INSTRUCTIONS TO FOLLOW: No pictures go into the copy. Write out exactly the lines below from the one containing "Recreate this scene" through the one containing "SC.camera = cam".

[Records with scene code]
....
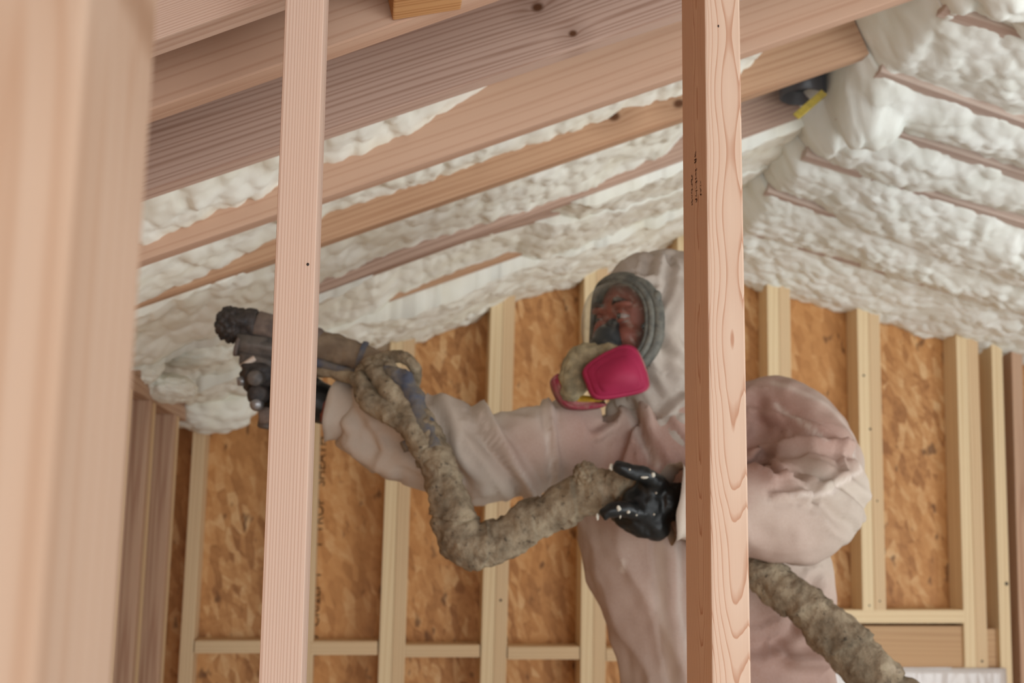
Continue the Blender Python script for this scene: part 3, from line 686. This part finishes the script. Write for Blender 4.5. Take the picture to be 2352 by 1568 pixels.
for s in (-1, 1): tube(bm, [(hp.x + s * .10, hp.y, hp.z + .02, .10), (hp.x + s * .12, hp.y - .03, hp.z - .25, .075), (hp.x + s * .13, hp.y - .02, .30, .055), (hp.x + s * .14, hp.y, .09, .045)], seg=20)
body = fuse(bm, 'body', .0055, 2, m_skin, person)
m_eye = plain('eye_white', rgb(150, 132, 124), .4); m_iris = plain('iris', rgb(40, 26, 20), .2); m_brow = plain('brow_hair', rgb(52, 34, 28), .8)
for s in (-1, 1):
    bm = bmesh.new(); ball(bm, HL(.077, s * .032, .012), .0125); e_ = from_bm(bm, 'eye', m_eye, person)
    bm = bmesh.new(); ball(bm, HL(.0865, s * .0325 - .001, .012), .0042, .0068, .0066, rotH); i_ = from_bm(bm, 'iris', m_iris); nest(i_, e_)
    bm = bmesh.new(); tube(bm, [(*HL(.088, s * .014, .037), .004), (*HL(.096, s * .034, .042), .005), (*HL(.076, s * .054, .034), .003)], seg=8); from_bm(bm, 'eyebrow', m_brow, person)
    for du, r in ((.0085, .0045), (-.009, .004)):
        bm = bmesh.new(); tube(bm, [(*HL(.076, s * .018, .012 + du * .5), r * .7), (*HL(.087, s * .032, .012 + du), r), (*HL(.074, s * .047, .012 + du * .5), r * .7)], seg=8); from_bm(bm, 'eyelid', m_skin, person)
# ---- hood
mc = P(1410, 748, 2.05)
bm = bmesh.new()
ball(bm, HL(-.012, 0, .030), .112, .094, .122, rotH); ball(bm, HL(.005, 0, -.03), .078, .088, .082, rotH)
ball(bm, P(1480, 950, 2.11), .075, .06, .045)
ball(bm, P(1520, 592, 2.12), .030, .05, .020); ball(bm, P(1560, 640, 2.13), .07, .08, .05)
tube(bm, [(*HL(-.02, 0, -.03), .086), (*HL(-.03, 0, -.10), .084), PX(1532, 925, 2.12, .098), PX(1540, 985, 2.14, .125)], seg=32)
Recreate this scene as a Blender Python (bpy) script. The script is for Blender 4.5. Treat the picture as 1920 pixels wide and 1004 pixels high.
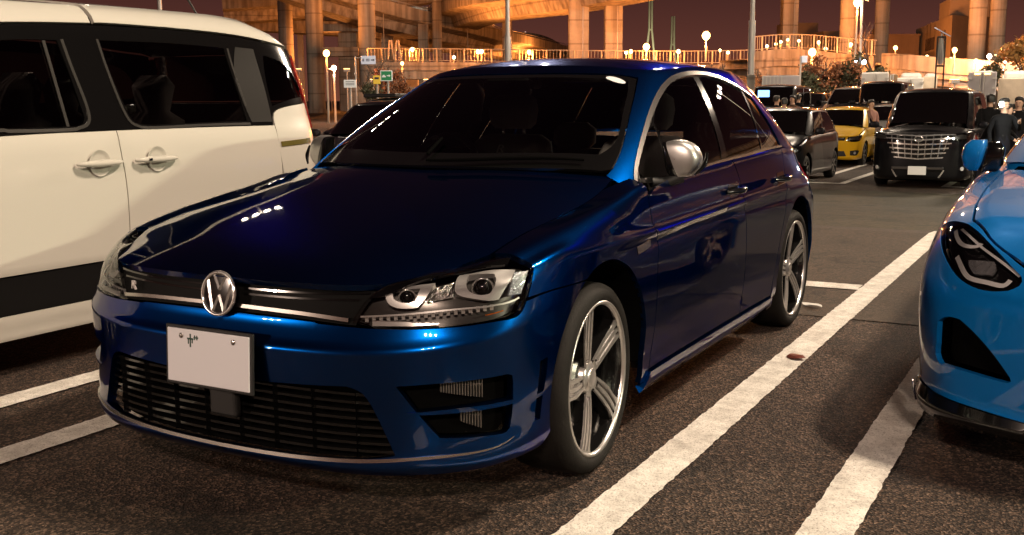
import bpy, bmesh, math, random
import numpy as np
from mathutils import Vector, Matrix
from mathutils.bvhtree import BVHTree
from mathutils.geometry import delaunay_2d_cdt

for o in list(bpy.data.objects): bpy.data.objects.remove(o)
SC = bpy.context.scene
COL = SC.collection
R = math.radians
random.seed(7); np.random.seed(7)

# ---------------------------------------------------------------- camera
cd = bpy.data.cameras.new('camera'); cam = bpy.data.objects.new('camera', cd); COL.objects.link(cam)
CAM = (3.1477, 2.2853, 1.2535); YAW, PITCH, ROLL = .5040, .1579, -.0062
_f = Vector((-math.cos(YAW)*math.cos(PITCH), -math.sin(YAW)*math.cos(PITCH), -math.sin(PITCH)))
_r = _f.cross(Vector((0, 0, 1))).normalized(); _u = _r.cross(_f)
_r2 = _r*math.cos(ROLL)+_u*math.sin(ROLL); _u2 = _u*math.cos(ROLL)-_r*math.sin(ROLL)
cam.matrix_world = Matrix(((_r2.x, _u2.x, -_f.x, CAM[0]), (_r2.y, _u2.y, -_f.y, CAM[1]), (_r2.z, _u2.z, -_f.z, CAM[2]), (0, 0, 0, 1)))
cd.sensor_width = 36; cd.lens = 1977.9/1920*36; cd.clip_start = .05; cd.clip_end = 4000
SC.camera = cam

# ---------------------------------------------------------------- night sky and exposure
W = bpy.data.worlds.new('World'); SC.world = W; W.use_nodes = True
nt = W.node_tree; nt.nodes.clear()
def wn(t, **k):
    n = nt.nodes.new(t)
    for a, b in k.items(): setattr(n, a, b)
    return n
out = wn('ShaderNodeOutputWorld'); bg = wn('ShaderNodeBackground'); bg2 = wn('ShaderNodeBackground'); add = wn('ShaderNodeAddShader')
sky = wn('ShaderNodeTexSky', sky_type='NISHITA', sun_disc=False)
sky.sun_elevation = R(-6); sky.sun_rotation = R(120)
nt.links.new(sky.outputs[0], bg.inputs[0]); bg.inputs[1].default_value = .05
# the town's own glow: a mauve brown night sky, a little warmer low down all the way round
tc = wn('ShaderNodeTexCoord'); sp = wn('ShaderNodeSeparateXYZ'); rp = wn('ShaderNodeValToRGB')
nt.links.new(tc.outputs['Generated'], sp.inputs[0]); nt.links.new(sp.outputs[2], rp.inputs[0])
e = rp.color_ramp.elements
e[0].position = 0; e[0].color = (.16, .052, .030, 1)
e[1].position = 1; e[1].color = (.009, .0035, .006, 1)
for q, c in ((.045, (.105, .034, .024)), (.11, (.05, .017, .015)), (.32, (.015, .0055, .0075))):
    m = e.new(q); m.color = (*c, 1)
nt.links.new(rp.outputs[0], bg2.inputs[0]); bg2.inputs[1].default_value = 1.0
nt.links.new(bg.outputs[0], add.inputs[0]); nt.links.new(bg2.outputs[0], add.inputs[1]); nt.links.new(add.outputs[0], out.inputs[0])
vs = SC.view_settings
SC.display_settings.display_device = 'sRGB'
vs.view_transform = 'Standard'; vs.look = 'None'; vs.exposure = 0; vs.gamma = 1; vs.use_curve_mapping = False
SC.cycles.max_bounces = 8; SC.cycles.transparent_max_bounces = 12
SC.cycles.sample_clamp_indirect = 4; SC.cycles.use_light_tree = True
SC.cycles.caustics_reflective = False; SC.cycles.caustics_refractive = False


# ---------------------------------------------------------------- splines
def nat(t, Y, tq):
    """natural cubic spline through (t, Y), evaluated at tq"""
    t = np.asarray(t, float); Y = np.asarray(Y, float); n = len(t)
    tq = np.asarray(tq, float)
    h = np.diff(t); A = np.zeros((n, n)); B = np.zeros((n,) + Y.shape[1:])
    A[0, 0] = A[-1, -1] = 1
    for i in range(1, n - 1):
        A[i, i-1] = h[i-1]; A[i, i] = 2*(h[i-1]+h[i]); A[i, i+1] = h[i]
        B[i] = 6*((Y[i+1]-Y[i])/h[i]-(Y[i]-Y[i-1])/h[i-1])
    M = np.linalg.solve(A, B)
    k = np.clip(np.searchsorted(t, tq)-1, 0, n-2)
    sh = (slice(None),)+(None,)*(Y.ndim-1)
    a = (t[k+1]-tq)[sh]; b = (tq-t[k])[sh]; hh = h[k][sh]
    return M[k]*a**3/(6*hh)+M[k+1]*b**3/(6*hh)+(Y[k]/hh-M[k]*hh/6)*a+(Y[k+1]/hh-M[k+1]*hh/6)*b

def pch(t, Y, tq):
    """monotone cubic (no overshoot) through (t, Y)"""
    t = np.asarray(t, float); Y = np.asarray(Y, float); tq = np.asarray(tq, float)
    h = np.diff(t); sh = (slice(None),)+(None,)*(Y.ndim-1)
    d = np.diff(Y, axis=0)/h[sh]
    m = np.zeros_like(Y); m[0] = d[0]; m[-1] = d[-1]
    if len(t) > 2:
        w1 = (2*h[1:]+h[:-1])[sh]; w2 = (h[1:]+2*h[:-1])[sh]
        with np.errstate(all='ignore'):
            mm = (w1+w2)/(w1/d[:-1]+w2/d[1:])
        m[1:-1] = np.where(d[:-1]*d[1:] > 0, mm, 0)
    k = np.clip(np.searchsorted(t, tq)-1, 0, len(t)-2)
    x = np.clip(((tq-t[k])/h[k]), -1, 2)[sh]; hh = h[k][sh]
    return ((1+2*x)*(1-x)**2*Y[k]+x*(1-x)**2*hh*m[k]+x*x*(3-2*x)*Y[k+1]+x*x*(x-1)*hh*m[k+1])

def smooth(pts, step):
    """a smooth open curve through 2-D or 3-D points, resampled at about step"""
    P = np.asarray(pts, float)
    if len(P) == 2:
        n = max(1, int(np.linalg.norm(P[1]-P[0])/step+.5))
        return P[0]+(P[1]-P[0])*np.linspace(0, 1, n+1)[:, None]
    t = np.r_[0, np.cumsum(np.linalg.norm(np.diff(P, axis=0), axis=1)**.5)]
    Q = nat(t, P, np.linspace(0, t[-1], 24*len(P)))
    L = np.r_[0, np.cumsum(np.linalg.norm(np.diff(Q, axis=0), axis=1))]
    n = max(2, int(L[-1]/step+.5)); s = np.linspace(0, L[-1], n+1)
    return np.stack([np.interp(s, L, Q[:, i]) for i in range(P.shape[1])], 1)

def loop(segs, step):
    """closed outline: segs is a list of point lists, each one smooth, corners where they join"""
    out = []
    for i, s in enumerate(segs):
        s = list(s); nx = segs[(i+1) % len(segs)][0]
        if tuple(s[-1]) != tuple(nx): s = s+[nx]
        out.append(smooth(s, step)[:-1])
    return np.concatenate(out)

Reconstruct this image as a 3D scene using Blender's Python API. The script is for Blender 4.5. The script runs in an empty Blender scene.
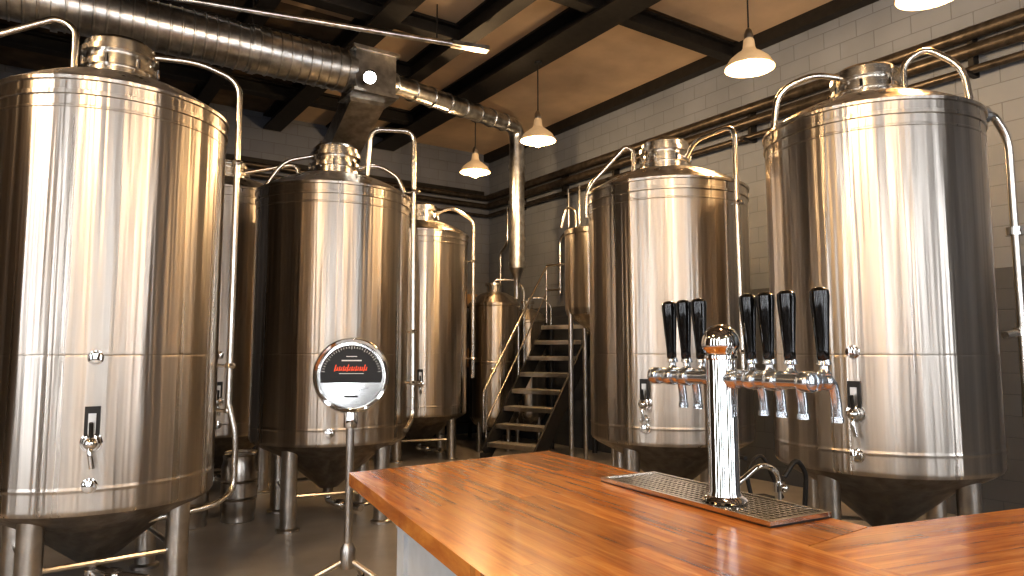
import bpy, math, random
from mathutils import Vector, Matrix
random.seed(3)
PHI=math.radians(34)
CEIL=5.7; S_R=7.6; S_L=-4.0; T_B=12.1; T_F=-4.0

# ---------------------------------------------------------------- materials
def newmat(name):
    m=bpy.data.materials.new(name); m.use_nodes=True
    nt=m.node_tree; b=nt.nodes['Principled BSDF']
    return m,nt,b
def N(nt,typ,**kw):
    n=nt.nodes.new(typ)
    for k,v in kw.items(): setattr(n,k,v)
    return n
def plain(name,col,rough=.5,metal=0.0,noise=0.06,scale=12,coat=0.0,em=0.0,emc=(1,.62,.3)):
    m,nt,b=newmat(name)
    tc=N(nt,'ShaderNodeTexCoord'); no=N(nt,'ShaderNodeTexNoise')
    no.inputs['Scale'].default_value=scale; no.inputs['Detail'].default_value=4
    nt.links.new(tc.outputs['Object'],no.inputs['Vector'])
    cr=N(nt,'ShaderNodeValToRGB')
    cr.color_ramp.elements[0].position=.3; cr.color_ramp.elements[1].position=.7
    cr.color_ramp.elements[0].color=[max(0,c*(1-noise*2)) for c in col]+[1]
    cr.color_ramp.elements[1].color=[min(1,c*(1+noise*2)) for c in col]+[1]
    nt.links.new(no.outputs['Fac'],cr.inputs['Fac']); nt.links.new(cr.outputs['Color'],b.inputs['Base Color'])
    b.inputs['Roughness'].default_value=rough; b.inputs['Metallic'].default_value=metal
    b.inputs['Coat Weight'].default_value=coat
    if em: b.inputs['Emission Color'].default_value=(*emc,1); b.inputs['Emission Strength'].default_value=em
    return m
def emis(name,col,st):
    m,nt,b=newmat(name)
    b.inputs['Base Color'].default_value=(*col,1)
    b.inputs['Emission Color'].default_value=(*col,1); b.inputs['Emission Strength'].default_value=st
    return m
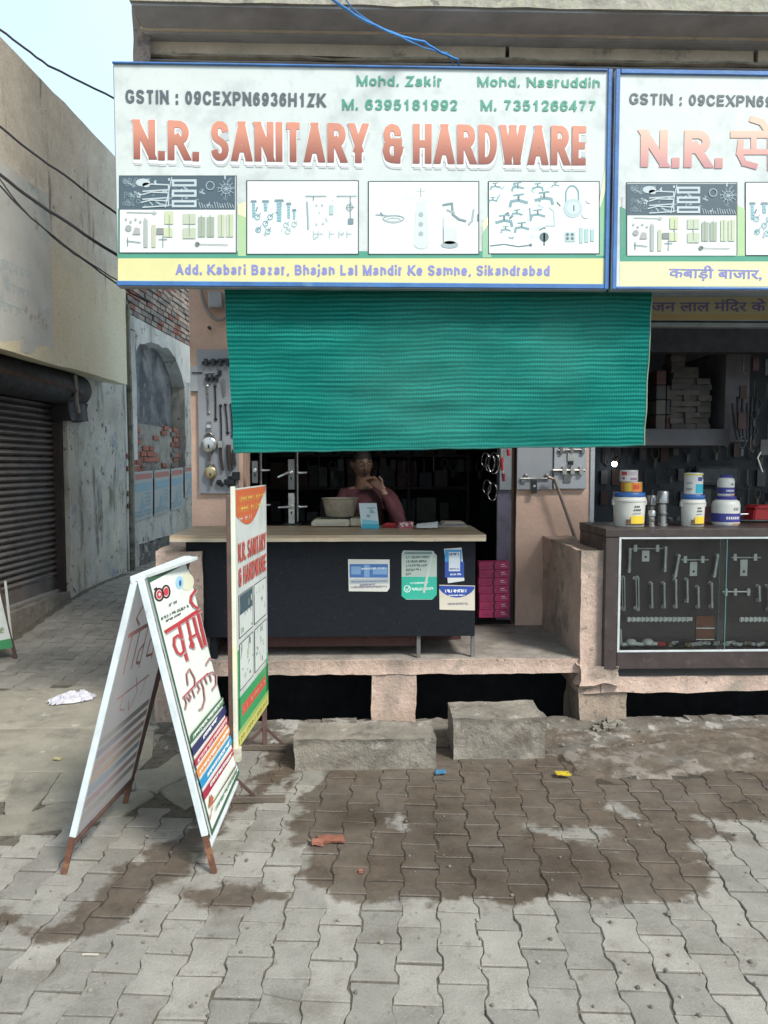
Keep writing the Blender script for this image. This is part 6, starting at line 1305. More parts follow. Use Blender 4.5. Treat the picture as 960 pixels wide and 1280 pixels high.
....
WRITTEN RESPONSE:
Recreate this scene as a Blender Python (bpy) script. The script is for Blender 4.5. Treat the picture as 1920 pixels wide and 1004 pixels high.
import bpy, bmesh, math, random
import numpy as np
from mathutils import Vector, Matrix
from mathutils.bvhtree import BVHTree
from mathutils.geometry import delaunay_2d_cdt

for o in list(bpy.data.objects): bpy.data.objects.remove(o)
SC = bpy.context.scene
COL = SC.collection
R = math.radians
random.seed(7); np.random.seed(7)

# ---------------------------------------------------------------- camera
cd = bpy.data.cameras.new('camera'); cam = bpy.data.objects.new('camera', cd); COL.objects.link(cam)
CAM = (3.1477, 2.2853, 1.2535); YAW, PITCH, ROLL = .5040, .1579, -.0062
_f = Vector((-math.cos(YAW)*math.cos(PITCH), -math.sin(YAW)*math.cos(PITCH), -math.sin(PITCH)))
_r = _f.cross(Vector((0, 0, 1))).normalized(); _u = _r.cross(_f)
_r2 = _r*math.cos(ROLL)+_u*math.sin(ROLL); _u2 = _u*math.cos(ROLL)-_r*math.sin(ROLL)
cam.matrix_world = Matrix(((_r2.x, _u2.x, -_f.x, CAM[0]), (_r2.y, _u2.y, -_f.y, CAM[1]), (_r2.z, _u2.z, -_f.z, CAM[2]), (0, 0, 0, 1)))
cd.sensor_width = 36; cd.lens = 1977.9/1920*36; cd.clip_start = .05; cd.clip_end = 4000
SC.camera = cam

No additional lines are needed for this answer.